[What you have to do] Set down exactly the lines of the listing below, please, beginning with the first and ending with the line that holds "random.seed(7)".

[The data]
## START

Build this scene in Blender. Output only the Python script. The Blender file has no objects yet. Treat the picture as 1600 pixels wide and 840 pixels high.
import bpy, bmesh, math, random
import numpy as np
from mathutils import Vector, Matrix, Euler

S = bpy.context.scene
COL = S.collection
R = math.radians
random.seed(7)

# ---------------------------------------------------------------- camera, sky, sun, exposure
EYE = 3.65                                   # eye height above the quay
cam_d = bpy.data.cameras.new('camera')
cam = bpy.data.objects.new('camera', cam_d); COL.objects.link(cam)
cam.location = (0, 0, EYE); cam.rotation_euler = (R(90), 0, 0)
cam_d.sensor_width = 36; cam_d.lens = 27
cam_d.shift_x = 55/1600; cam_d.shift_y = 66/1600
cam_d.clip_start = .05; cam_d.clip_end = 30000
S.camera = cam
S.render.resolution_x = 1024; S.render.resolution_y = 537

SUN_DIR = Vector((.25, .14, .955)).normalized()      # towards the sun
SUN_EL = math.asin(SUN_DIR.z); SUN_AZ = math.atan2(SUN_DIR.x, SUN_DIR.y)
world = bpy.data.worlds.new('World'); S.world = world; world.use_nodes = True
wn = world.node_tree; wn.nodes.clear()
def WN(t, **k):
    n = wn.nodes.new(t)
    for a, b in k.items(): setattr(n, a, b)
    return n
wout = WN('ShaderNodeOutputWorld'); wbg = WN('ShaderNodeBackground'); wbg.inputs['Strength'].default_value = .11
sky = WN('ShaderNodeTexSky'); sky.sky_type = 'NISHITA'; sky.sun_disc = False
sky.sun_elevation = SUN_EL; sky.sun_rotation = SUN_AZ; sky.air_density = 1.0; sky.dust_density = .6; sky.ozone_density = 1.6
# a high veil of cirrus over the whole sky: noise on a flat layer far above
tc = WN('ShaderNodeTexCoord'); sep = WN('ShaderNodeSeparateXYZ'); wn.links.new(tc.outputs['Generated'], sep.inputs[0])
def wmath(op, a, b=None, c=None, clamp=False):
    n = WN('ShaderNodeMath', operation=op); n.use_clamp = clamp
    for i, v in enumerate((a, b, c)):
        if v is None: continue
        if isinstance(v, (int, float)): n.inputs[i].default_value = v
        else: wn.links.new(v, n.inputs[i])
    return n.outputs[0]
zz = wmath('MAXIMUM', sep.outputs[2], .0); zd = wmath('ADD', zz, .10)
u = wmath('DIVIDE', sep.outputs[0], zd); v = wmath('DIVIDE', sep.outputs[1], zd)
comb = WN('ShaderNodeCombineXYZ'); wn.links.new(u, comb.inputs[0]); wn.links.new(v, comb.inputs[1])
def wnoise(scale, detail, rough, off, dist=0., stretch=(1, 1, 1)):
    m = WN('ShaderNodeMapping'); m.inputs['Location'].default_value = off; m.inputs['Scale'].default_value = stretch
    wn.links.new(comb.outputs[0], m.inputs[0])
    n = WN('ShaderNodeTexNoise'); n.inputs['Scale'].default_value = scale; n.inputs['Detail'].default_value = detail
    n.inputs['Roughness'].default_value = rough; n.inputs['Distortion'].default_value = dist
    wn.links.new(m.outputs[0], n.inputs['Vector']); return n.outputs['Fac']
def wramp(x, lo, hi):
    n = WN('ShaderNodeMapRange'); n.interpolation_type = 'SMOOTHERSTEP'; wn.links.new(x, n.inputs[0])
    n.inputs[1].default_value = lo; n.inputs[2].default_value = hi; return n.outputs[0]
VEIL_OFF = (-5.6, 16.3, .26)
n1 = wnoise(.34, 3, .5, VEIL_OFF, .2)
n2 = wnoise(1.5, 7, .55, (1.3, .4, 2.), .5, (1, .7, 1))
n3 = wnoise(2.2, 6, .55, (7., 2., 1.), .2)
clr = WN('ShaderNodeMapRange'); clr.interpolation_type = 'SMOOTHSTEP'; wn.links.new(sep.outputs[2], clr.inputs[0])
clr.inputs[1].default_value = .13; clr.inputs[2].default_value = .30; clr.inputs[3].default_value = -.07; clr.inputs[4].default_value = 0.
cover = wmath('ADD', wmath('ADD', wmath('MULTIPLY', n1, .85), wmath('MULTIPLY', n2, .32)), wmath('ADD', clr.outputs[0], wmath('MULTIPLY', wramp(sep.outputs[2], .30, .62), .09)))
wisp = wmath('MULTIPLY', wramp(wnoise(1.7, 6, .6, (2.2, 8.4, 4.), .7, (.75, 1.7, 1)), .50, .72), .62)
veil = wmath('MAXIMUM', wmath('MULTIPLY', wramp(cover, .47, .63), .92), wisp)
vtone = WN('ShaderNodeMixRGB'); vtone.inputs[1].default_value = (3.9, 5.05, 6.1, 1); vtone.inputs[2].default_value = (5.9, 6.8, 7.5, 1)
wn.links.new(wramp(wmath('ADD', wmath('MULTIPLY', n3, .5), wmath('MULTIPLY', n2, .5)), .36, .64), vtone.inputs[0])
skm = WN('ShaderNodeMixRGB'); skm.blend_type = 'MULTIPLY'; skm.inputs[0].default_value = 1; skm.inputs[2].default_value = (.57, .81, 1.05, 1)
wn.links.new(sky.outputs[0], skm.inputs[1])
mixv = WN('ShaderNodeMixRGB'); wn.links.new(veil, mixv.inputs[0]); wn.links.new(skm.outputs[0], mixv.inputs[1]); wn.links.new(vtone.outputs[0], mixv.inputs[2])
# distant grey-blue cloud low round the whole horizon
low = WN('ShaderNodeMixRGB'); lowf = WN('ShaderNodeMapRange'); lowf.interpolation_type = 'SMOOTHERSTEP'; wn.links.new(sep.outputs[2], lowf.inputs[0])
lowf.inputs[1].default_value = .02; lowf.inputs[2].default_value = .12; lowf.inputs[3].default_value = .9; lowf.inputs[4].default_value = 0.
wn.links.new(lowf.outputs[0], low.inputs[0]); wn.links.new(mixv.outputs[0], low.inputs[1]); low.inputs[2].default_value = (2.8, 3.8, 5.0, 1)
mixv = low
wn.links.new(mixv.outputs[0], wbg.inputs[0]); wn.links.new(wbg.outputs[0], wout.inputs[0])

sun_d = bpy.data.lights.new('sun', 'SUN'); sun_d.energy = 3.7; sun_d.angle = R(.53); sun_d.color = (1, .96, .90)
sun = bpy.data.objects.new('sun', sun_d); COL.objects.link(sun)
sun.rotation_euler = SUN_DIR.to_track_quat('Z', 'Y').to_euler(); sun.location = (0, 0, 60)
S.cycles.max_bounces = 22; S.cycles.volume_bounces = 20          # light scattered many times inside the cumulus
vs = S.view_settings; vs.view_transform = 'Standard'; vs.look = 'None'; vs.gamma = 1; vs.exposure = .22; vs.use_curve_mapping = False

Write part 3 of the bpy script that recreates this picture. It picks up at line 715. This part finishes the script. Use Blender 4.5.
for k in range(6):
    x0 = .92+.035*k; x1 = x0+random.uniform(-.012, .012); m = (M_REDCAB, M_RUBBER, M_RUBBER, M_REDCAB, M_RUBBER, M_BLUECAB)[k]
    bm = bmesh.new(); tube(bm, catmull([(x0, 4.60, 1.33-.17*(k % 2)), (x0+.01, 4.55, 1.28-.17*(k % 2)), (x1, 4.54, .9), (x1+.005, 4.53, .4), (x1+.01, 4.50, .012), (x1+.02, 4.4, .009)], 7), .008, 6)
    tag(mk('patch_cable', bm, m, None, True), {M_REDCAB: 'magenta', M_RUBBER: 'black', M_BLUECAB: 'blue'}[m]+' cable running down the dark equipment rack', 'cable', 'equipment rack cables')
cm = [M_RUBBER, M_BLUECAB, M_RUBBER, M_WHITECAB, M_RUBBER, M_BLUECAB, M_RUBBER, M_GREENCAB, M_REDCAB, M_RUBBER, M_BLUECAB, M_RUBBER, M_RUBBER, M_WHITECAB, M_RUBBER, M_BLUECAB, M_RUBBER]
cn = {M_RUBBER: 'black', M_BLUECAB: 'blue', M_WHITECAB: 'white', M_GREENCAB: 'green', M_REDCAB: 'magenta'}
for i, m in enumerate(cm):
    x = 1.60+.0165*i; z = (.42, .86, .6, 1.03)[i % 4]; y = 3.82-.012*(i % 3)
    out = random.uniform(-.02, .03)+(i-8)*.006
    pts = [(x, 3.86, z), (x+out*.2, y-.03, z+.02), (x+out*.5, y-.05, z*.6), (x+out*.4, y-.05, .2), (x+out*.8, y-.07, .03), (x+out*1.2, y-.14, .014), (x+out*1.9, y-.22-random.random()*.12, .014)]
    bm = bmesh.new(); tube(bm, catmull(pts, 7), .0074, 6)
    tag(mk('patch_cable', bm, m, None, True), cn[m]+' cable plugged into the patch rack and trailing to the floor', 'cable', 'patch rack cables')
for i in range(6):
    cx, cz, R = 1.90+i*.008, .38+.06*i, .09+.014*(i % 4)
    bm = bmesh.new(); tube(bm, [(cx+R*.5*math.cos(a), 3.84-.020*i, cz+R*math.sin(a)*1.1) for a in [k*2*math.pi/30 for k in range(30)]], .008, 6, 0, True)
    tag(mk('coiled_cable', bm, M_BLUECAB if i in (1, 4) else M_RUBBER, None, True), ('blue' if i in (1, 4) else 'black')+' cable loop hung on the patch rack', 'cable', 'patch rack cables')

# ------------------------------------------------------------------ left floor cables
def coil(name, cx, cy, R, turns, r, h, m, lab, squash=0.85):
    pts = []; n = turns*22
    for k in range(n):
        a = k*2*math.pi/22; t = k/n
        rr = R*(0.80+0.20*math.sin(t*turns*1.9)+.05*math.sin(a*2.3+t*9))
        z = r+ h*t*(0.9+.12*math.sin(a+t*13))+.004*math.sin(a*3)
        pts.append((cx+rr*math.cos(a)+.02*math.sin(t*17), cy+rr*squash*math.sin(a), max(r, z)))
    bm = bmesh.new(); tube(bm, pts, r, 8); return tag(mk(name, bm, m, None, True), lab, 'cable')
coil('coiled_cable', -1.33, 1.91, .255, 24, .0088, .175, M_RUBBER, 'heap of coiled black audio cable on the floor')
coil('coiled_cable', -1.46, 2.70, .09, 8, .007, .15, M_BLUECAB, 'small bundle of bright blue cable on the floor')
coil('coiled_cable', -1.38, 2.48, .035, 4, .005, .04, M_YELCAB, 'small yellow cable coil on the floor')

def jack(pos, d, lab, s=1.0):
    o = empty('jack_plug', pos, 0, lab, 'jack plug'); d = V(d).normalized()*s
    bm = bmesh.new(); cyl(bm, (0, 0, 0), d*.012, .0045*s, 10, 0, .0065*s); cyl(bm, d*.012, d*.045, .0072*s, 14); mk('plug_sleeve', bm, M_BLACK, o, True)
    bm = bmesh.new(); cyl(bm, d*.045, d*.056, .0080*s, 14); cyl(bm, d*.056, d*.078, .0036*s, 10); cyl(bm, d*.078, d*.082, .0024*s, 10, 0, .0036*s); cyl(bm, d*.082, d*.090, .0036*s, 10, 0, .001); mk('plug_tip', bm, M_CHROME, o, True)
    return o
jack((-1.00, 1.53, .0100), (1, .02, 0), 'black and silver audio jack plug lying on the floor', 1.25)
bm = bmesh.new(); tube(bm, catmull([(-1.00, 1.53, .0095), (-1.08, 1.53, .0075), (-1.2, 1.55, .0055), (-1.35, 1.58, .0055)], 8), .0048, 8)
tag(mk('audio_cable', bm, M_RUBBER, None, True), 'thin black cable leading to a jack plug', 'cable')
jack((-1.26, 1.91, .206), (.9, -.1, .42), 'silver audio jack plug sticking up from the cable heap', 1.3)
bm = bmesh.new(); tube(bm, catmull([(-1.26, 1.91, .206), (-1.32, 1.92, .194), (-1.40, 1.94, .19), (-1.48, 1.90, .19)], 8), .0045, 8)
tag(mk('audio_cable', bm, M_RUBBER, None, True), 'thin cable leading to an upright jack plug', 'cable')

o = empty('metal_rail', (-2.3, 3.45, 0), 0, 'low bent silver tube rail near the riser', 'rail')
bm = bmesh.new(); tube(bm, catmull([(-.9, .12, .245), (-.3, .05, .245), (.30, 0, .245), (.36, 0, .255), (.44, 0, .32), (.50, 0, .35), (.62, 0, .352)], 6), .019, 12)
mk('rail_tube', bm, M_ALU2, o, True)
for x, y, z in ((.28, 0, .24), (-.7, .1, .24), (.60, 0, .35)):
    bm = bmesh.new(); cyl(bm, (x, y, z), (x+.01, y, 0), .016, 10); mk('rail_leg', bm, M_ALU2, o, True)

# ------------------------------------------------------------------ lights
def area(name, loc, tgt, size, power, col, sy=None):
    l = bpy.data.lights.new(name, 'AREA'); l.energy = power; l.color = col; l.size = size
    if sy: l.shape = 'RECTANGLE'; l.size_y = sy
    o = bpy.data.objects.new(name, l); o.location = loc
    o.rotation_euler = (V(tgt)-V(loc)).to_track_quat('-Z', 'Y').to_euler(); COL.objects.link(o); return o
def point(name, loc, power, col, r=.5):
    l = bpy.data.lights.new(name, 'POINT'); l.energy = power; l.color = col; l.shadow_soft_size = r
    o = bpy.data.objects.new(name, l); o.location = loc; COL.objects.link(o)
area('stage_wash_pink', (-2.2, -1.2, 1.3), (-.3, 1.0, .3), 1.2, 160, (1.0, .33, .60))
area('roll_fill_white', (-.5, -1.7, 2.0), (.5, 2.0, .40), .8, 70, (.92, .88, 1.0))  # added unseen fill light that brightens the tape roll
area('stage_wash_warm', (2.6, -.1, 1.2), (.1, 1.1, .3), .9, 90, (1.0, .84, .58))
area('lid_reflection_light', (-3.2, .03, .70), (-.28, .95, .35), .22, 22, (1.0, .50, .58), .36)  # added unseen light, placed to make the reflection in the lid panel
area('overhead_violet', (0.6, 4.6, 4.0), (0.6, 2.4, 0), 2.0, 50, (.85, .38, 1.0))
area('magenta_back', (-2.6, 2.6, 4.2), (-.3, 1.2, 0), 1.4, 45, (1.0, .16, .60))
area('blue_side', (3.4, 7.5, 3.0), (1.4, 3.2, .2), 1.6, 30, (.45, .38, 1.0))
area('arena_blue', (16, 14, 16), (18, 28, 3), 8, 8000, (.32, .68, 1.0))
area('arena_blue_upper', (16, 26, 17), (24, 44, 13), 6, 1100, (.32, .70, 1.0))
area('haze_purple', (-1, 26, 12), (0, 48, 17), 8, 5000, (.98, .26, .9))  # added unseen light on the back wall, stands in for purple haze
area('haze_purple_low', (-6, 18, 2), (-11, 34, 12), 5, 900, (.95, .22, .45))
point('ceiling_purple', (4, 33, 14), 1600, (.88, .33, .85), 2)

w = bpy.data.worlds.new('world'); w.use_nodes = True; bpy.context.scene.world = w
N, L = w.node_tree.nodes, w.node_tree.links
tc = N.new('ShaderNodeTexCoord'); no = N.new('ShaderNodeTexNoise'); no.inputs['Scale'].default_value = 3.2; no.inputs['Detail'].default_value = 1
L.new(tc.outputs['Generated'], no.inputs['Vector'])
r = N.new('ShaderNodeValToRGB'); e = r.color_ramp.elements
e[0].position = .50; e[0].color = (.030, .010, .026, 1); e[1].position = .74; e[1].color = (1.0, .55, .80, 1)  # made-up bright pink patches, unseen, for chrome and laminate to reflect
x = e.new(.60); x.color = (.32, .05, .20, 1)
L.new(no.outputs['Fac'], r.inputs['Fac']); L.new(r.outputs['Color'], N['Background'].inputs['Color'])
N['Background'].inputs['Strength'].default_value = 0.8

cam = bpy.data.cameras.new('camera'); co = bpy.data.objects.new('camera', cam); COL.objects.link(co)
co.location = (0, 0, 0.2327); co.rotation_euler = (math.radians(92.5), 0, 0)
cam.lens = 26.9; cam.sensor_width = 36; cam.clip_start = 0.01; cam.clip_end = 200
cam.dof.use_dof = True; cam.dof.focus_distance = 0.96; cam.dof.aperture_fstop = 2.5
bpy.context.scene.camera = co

## END

[Response to this task]
Build this scene in Blender. Output only the Python script. The Blender file has no objects yet. Treat the picture as 1600 pixels wide and 840 pixels high.
import bpy, bmesh, math, random
import numpy as np
from mathutils import Vector, Matrix, Euler

S = bpy.context.scene
COL = S.collection
R = math.radians
random.seed(7)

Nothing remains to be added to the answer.